Ah, of course, that conviction, in absentia, for unlawful sex with a minor, and the danger of being extradited from here. "Mm. So now I'm turning to Stephen Frears. I've spoken to his people." Well, he's a hot property since The Queen. "Yes. And I gather Helen Mirren can sing a bit. She'd make a great Miss Haversham." Ever the hard nosed realist when it comes to his career, Mike acknowledges the difficulty of turning even the strongest score and script into a movie, but we wish the Stephen Sondheim du jour the very best. In the meantime, he can be heard each weekday, in the Essex area, broadcasting on The Big L, the station cited above a building society office in the coastal town of Frinton-on-Sea.

* WHEN HE'S not doing that, Ready's in town helping Boris Johnson's mayoral campaign. He was a runner for the Tory nomination himself, before selflessly withdrawing for the good of the Party, and is bullish about Boris's chances. The problem for Boris, it seems to me, is that the bullishness is justified. Boris is now joint favourite with Ken Livingstone. And yet, and yet ... a feeling in my bones says that London Mayor – a highly technical, demanding job that would cost him the best part of £500,000 per annum in lost income from his newspaper and after dinner speaking work – is the last thing in the world Boris wants to be; that his primary intent is to lose with enough honour to rebuild his front-bench career; and that if he looks like winning as 1 May approaches, he will contrive one of those hilarious gaffes to ensure that he doesn't.

* IF THAT seems far fetched, please remember that I am the talented soothsayer who a) foresaw that Boris wouldn't run at all; and b) confidently predicted, on the comment pages 10 days ago, that Hillary Clinton would deliver a graceful concession speech last Wednesday after her fatal loss to Obama in Texas. So think on.

* EARLY IN the new year, we expressed concern for Nigel Newton, the preppy American who runs Bloomsbury from London (directly modelled on the Dan Aykroyd character in Trading Places, he is thought to have sung in an Ivy League barber shop choir). Life after Harry Potter isn't easy for the publishing house, what with profits warnings and all, and Nigel's ability to handle the stress remains in doubt. His MD in the US has hurriedly departed, as has her deputy, and Nigel will want to reassert a grip forthwith. Still, the man who paid a fortune for David Blunkett's straight-to-bargain-bin memoir has learnt the value of thrift. Bloomsbury's Christmas party was a bring-your-own-bottle affair. Touch wood there are enough staff left to justify holding another.

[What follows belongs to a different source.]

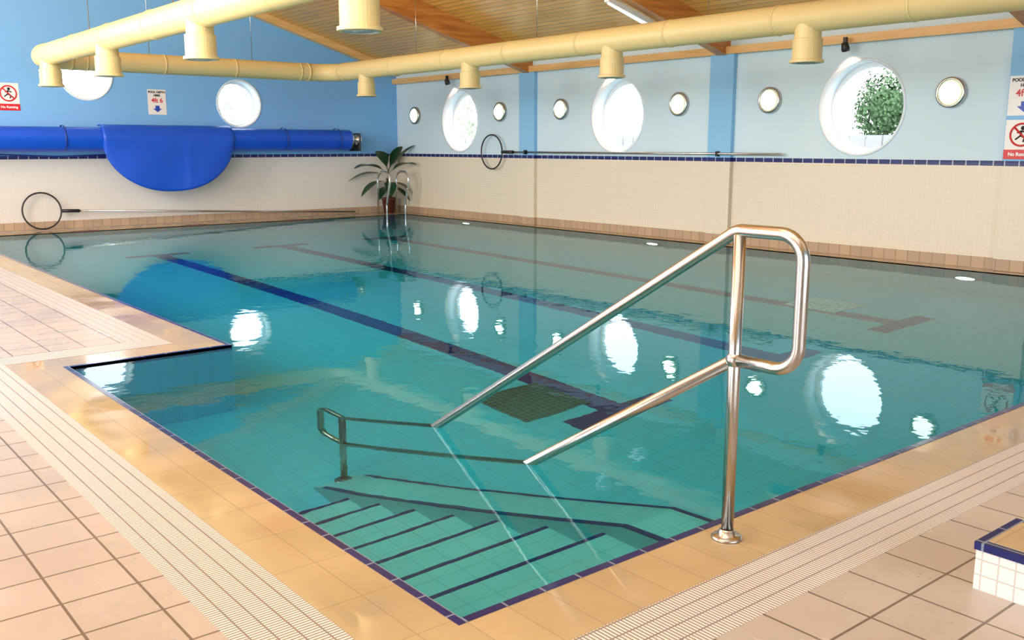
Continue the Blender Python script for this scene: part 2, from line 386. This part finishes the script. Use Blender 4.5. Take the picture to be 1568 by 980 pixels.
# ------------------------------------------------------------------ ceiling and beams
m=MB('ceiling')
t=.12
for x0,x1 in ((3.7,W+TH),(XL-.3,3.7)):
    z0,z1=(roofz(3.7),roofz(3.7)-.3*(x1-3.7)) if x0==3.7 else (roofz(3.7)-.3*(3.7-x0),roofz(3.7))
    m.prism([(x0,YF-.3,z0),(x1,YF-.3,z1),(x1,YF-.3,z1+t),(x0,YF-.3,z0+t)],(0,L-YF+.7,0),'ceil')
m.done()
for yc in (12.62,8.5,4.48,.3):
    m=MB('ceiling_beam')
    d=.40
    for x0,x1 in ((3.7,W-.001),(XL,3.7)):
        z0,z1=roofz(x0),roofz(x1)
        m.prism([(x0,yc-.08,z0+.01),(x1,yc-.08,z1+.01),(x1,yc-.08,z1-(.32 if x1>9 else d)),(x0,yc-.08,z0-d)],(0,.16,0),'beam')
    m.done()
m=MB('trim_5'); m.box(W-.10,W+.02,YF,L,2.56,2.66,'plate'); m.done()
m=MB('trim_6')
for x0,x1 in ((3.7,W),(XL,3.7)):
    z0,z1=roofz(x0),roofz(x1)
    m.prism([(x0,L-.14,z0+.01),(x1,L-.14,z1+.01),(x1,L-.14,z1-.13),(x0,L-.14,z0-.13)],(0,.15,0),'plate_b')
m.done()
# fluorescent batten
e=empty('fluorescent_light'); m=MB('batten')
xa,xb=8.55,9.45; za,zb=roofz(xa)-.42,roofz(xb)-.40
m.prism([(xa,8.60,za),(xb,8.60,zb),(xb,8.60,zb+.06),(xa,8.60,za+.06)],(0,.08,0),'plastic'); m.done(e)
m=MB('tube'); m.tube([(xa+.03,8.64,za-.012),(xb-.03,8.64,zb-.012)],.018,'tube',12); m.done(e)

# ------------------------------------------------------------------ ventilation ducts
e=empty('ventilation_duct'); ZD=2.53; RD=.14
m=MB('duct_run')
path=fillet([(8.0,-1,ZD),(8.0,14.55,ZD),(3.45,14.55,ZD),(3.45,1.6,ZD)],.42,10)
m.tube(path,RD,'duct',32)
def collar(p,d,w=.02):
    d=Vector(d); m.lathe([(RD,-w),(RD+.006,-w),(RD+.006,w),(RD,w)],p,d,'duct',32)
for k in range(11): collar((8.0,13.95-1.37*k,ZD),(0,1,0),.01)
for k in range(4): collar((7.4-1.1*k,14.55,ZD),(1,0,0),.01)
for k in range(9): collar((3.45,13.95-1.37*k,ZD),(0,1,0),.01)
for p,d in (((8.0,14.1,ZD),(0,1,0)),((7.55,14.55,ZD),(1,0,0)),((3.9,14.55,ZD),(1,0,0)),((3.45,14.1,ZD),(0,1,0))): collar(p,d,.018)
m.done(e)
m=MB('duct_diffusers')
for x,ys in ((8.0,(13.44,10.70,7.98,5.40,2.7)),(3.45,(13.85,11.4,8.68,5.86,3.2))):
    for y in ys:
        zb=2.115
        m.lathe([(.122,ZD-zb-.02),(.122,.22),(.138,.215),(.138,.03),(.158,.025),(.158,.0),(.13,-.004)],(x,y,zb),(0,0,1),'duct',32,smooth=False)
        m.lathe([(.13,-.004),(.11,.02),(.09,-.006),(.07,.02),(.05,-.006),(.0,.01)],(x,y,zb),(0,0,1),'duct_in',32)
m.done(e)
m=MB('hanging_wires')
for y in (12,9.3,6.6,4): m.tube([(8.0,y,ZD+.12),(8.0,y,roofz(8.0))],.005,'steel',6); m.tube([(3.45,y,ZD+.12),(3.45,y,roofz(3.45))],.005,'steel',6)
for x in (5,6.6): m.tube([(x,14.55,ZD+.12),(x,14.55,roofz(x))],.005,'steel',6)
m.done(e)

# ------------------------------------------------------------------ wall lights
for y in (16.1,13.4,11.8,9.28,7.73,5.32,3.5):
    e=empty('wall_light'); m=MB('bezel'); m.lathe([(.17,0),(.17,.05),(.155,.062),(.138,.06),(.138,.03)],(W,y,1.93),(-1,0,0),'steel',40); m.done(e)
    m=MB('diffuser'); m.lathe([(.14,.045),(.118,.065)],(W,y,1.93),(-1,0,0),'lampe',40); m.lathe([(.118,.065),(.09,.075),(.06,.082),(0,.086)],(W,y,1.93),(-1,0,0),'lamp',40); m.done(e)
for y in WR[:3]:
    yy=y[0]+.15
    e=empty('spotlight'); m=MB('spot_body'); m.lathe([(0,0),(.045,.0),(.05,.03),(.038,.10),(.0,.11)],(W-.16,yy,2.46),(-.35,0,1),'black',20); m.box(W-.20,W-.16,yy-.02,yy+.02,2.53,2.62,'black'); m.done(e)
    l=bpy.data.lights.new('spot_glow','SPOT'); l.energy=30; l.color=(1,.5,.3); l.spot_size=1.7; l.spot_blend=1; l.shadow_soft_size=.04
    o=bpy.data.objects.new('spot_glow',l); COL.objects.link(o); o.parent=e; o.location=(W-.15,yy,2.43); o.rotation_euler=Vector((.45,0,-.9)).to_track_quat('-Z','Y').to_euler()

# ------------------------------------------------------------------ cover roller
e=empty('pool_cover_roller'); YQ=16.45; ZQ=1.46
m=MB('rolled_cover'); n=48
prof=[]
for j in range(n):
    a=2*math.pi*j/n; rr=.19+.012*math.sin(3*a)+.01*(j/n); prof.append((-3.0,YQ+rr*math.cos(a),ZQ+rr*math.sin(a)))
m.prism(prof,(12.35,0,0),'cover'); m.done(e)
m=MB('roller_bands')
for x in (-.4,1.9,4.2,6.9,8.0,9.1): m.lathe([(.205,-.012),(.209,-.012),(.209,.012),(.205,.012)],(x,YQ,ZQ+.002),(1,0,0),'cover2',40)
m.done(e)
m=MB('roller_axle'); m.lathe([(.0,0),(.16,0),(.17,.02),(.17,.04),(.06,.05),(.05,.16),(.1,.17),(.1,.2),(0,.2)],(9.35,YQ,ZQ),(1,0,0),'steel',32)
m.box(9.55,9.60,YQ-.06,L,ZQ-.22,ZQ+.12,'black'); m.lathe([(.045,0),(.045,.03),(0,.035)],(9.6,YQ,ZQ),(1,0,0),'plastic',20); m.done(e)
m=MB('hanging_flap'); nx,nz=40,26; grid=[]
for i in range(nx+1):
    u=-1+2*i/nx; x=5.86+u*1.10; col=[]
    hgt=.14+ .74*max(0,1-abs(u)**2.2)**.6
    for j in range(nz+1):
        v=j/nz
        if v<.25:
            a=math.pi*.62*(1-v/.25); y=YQ-.215*math.cos(a) ; z=ZQ+.215*math.sin(a)
        else:
            q=(v-.25)/.75; y=YQ-.215+.05*q+.02*math.sin(u*6+q*2)*q-.015*math.exp(-((u-.28)/.05)**2); z=ZQ-hgt*q
        col.append(m.bm.verts.new((x,y,z)))
    grid.append(col)
mi=m.mi('cover')
for i in range(nx):
    for j in range(nz):
        f=m.bm.faces.new((grid[i][j],grid[i+1][j],grid[i+1][j+1],grid[i][j+1])); f.material_index=mi; f.smooth=True
fl=m.done(e); sd=fl.modifiers.new('s','SOLIDIFY'); sd.thickness=.012
m=MB('cords'); m.tube([(-1,L-.06,1.18),(1.5,L-.05,1.14),(3.0,L-.05,1.22),(4.2,L-.05,1.17),(5.0,L-.06,1.2)],.012,'cover2',8); m.done(e)

# ------------------------------------------------------------------ skimmer nets
def hoop(mb,c,u,v,r,k):
    c=Vector(c);u=Vector(u);v=Vector(v); mb.tube([c+r*(math.cos(2*math.pi*j/40)*u+math.sin(2*math.pi*j/40)*v) for j in range(40)],.013,k,8,closed=True)
e=empty('leaf_skimmer_net'); m=MB('hoop_and_pole'); hoop(m,(3.85,16.68,.31),(1,0,0),(0,.08,1),.29,'black')
m.tube([(4.14,16.68,.30),(4.42,16.68,.29)],.028,'black',10); m.tube([(4.4,16.68,.29),(9.6,16.7,.05)],.016,'steel',10); m.done(e)
e=empty('leaf_skimmer_net'); m=MB('hoop_and_pole'); hoop(m,(W-.1,13.55,1.235),(0,1,0),(0,0,1),.30,'black')
m.tube([(W-.1,13.25,1.235),(W-.1,12.95,1.235)],.028,'black',10); m.tube([(W-.1,12.97,1.235),(W-.1,7.45,1.235)],.016,'steel',10); m.done(e)
m=MB('pole_hooks')
for y in (12.62,8.5): m.box(W-.12,W-.06,y-.02,y+.02,1.20,1.27,'black')
m.done(e)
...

* DISTRESSING NEWS, in the lead item of his Sun column, that the parking fee at Kelvin MacKenzie's Surrey railway station has ballooned from £3.50 to a fiver a day. Kelvin is right to rail at Elmbridge Borough Council for "this disgraceful rise", especially when "nearby Wraysbury station doesn't charge at all." What's so perplexing here is the refusal of Kelvin's MP Philip Hammond, whose other economic duties begin and end with being George Osborne's No 2 in the Tory treasury team, declines to concern himself with the scandal. Will these people never learn?

* SONY RADIO awards organisers are directed to last Thursday's Today programme. At 7.12am, discussing the Liberal Democrat referendum vote disaster of the previous night, Jim Naughtie ridiculed the idiotic notion that he struggles with the distinction between interviewer and interviewee with such casual elegance that the engraver might as well start work on his golden mic now. When his interviewee posed a rhetorical question, Jim leapt into answer it only to be interrupted. "Hang on, you've put the question, let me ..." said Jim, keeping any trace of rancour from his tone. Quite magnificent.

* RETURNING TO the revival of Mike Read's Oscar, finally, a word to the management of the Shaw Theatre on the distant outskirts of Islington, where the musical was originally staged. The reason the 2004 run narrowly failed to challenge The Mousetrap by extending into a second performance, so Ready reminds us, was serious technical problems with the sound. The Shaw happens to be the London venue for favourite columnist Jon Gaunt's Q&A roadshow. If there is any hint of a repetition on 27 April, the night of our Leftie Liberals For Gaunty outing, I will not be answerable for what ensues.